I meant to say "changed to the point where it cannot be
effectively used any more".

> preventing execution of files on that mount?
What exactly the "execution" consist of here? You are
not going to prevent an execution of some perl scripts
etc, dont you? So IMHO that applies to only the execution
of the native binaries, ie, similair to just removing the
exec permission from all the files on that partition. Or
at least that's how I understand it. And clearing an exec
permission doesn't disable PROT_EXEC, AFAIK.

> It seems to me that
> you simply have a mount where "noexec" presents more problems than
> it solves: so don't use it there.
I am not at all an expert in a security but I think the point
of "noexecing" the partitions was to make it difficult for an
attacker to put his own binaries somewhere and execute them.
In this case (but I may be wrong) leaving tmpfs without noexec
prevents that goal from being achieved even if all the other
writeable partitions are noexeced, because an attacker will
use /dev/shm for his binaries then. Just my guesses though.
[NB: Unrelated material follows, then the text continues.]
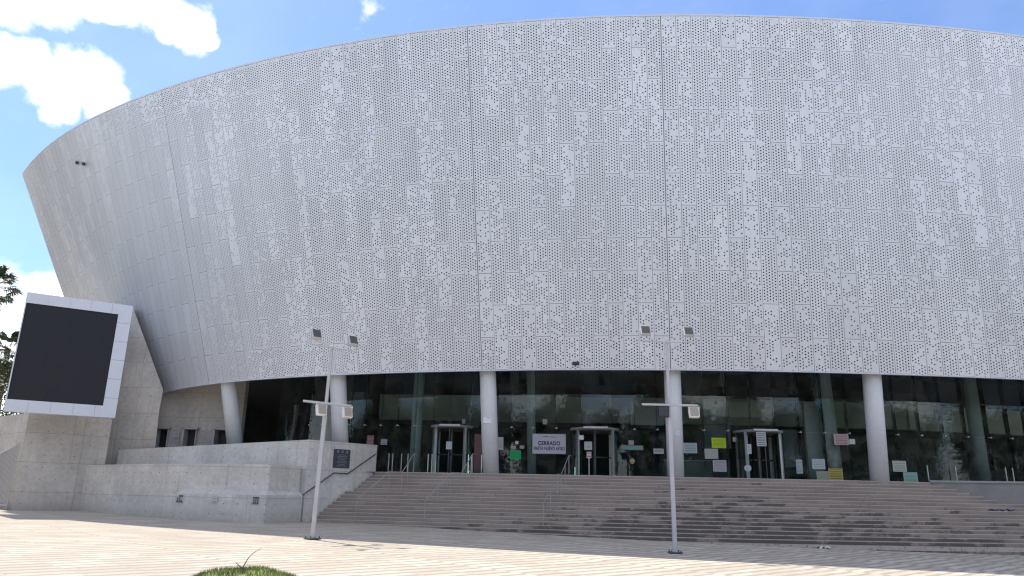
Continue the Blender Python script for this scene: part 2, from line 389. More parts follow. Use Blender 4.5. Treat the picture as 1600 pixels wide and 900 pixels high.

> That doesn't mean it's useless:
> not every mmap involves PROT_EXEC, not every mount demands execution.
I think it is now more useless than before because that
restriction breaks *only* the properly written apps, while
the malicious ones are completely unaffected. That forces
the people to use it rarely than before (not on tmpfs), and
so it looses its use almost completely, leaving at least that
partition executable.
Why only the properly-written apps breaks is because they use
MAP_SHARED - that you *can* effectively protect from PROT_EXEC,
provided you restrict also mprotect(). The malicious apps are
unaffected because they will not use MAP_SHARED, but instead
just read() the binary into the anonymously mapped area with
PROT_EXEC set. ld.so could certainly do that work on his own,
but I don't know how difficult it could be. (I guess it could
retrieve the "noexec" flag from /proc/mounts or something like
that, instead of trying PROT_EXEC and see if it fails).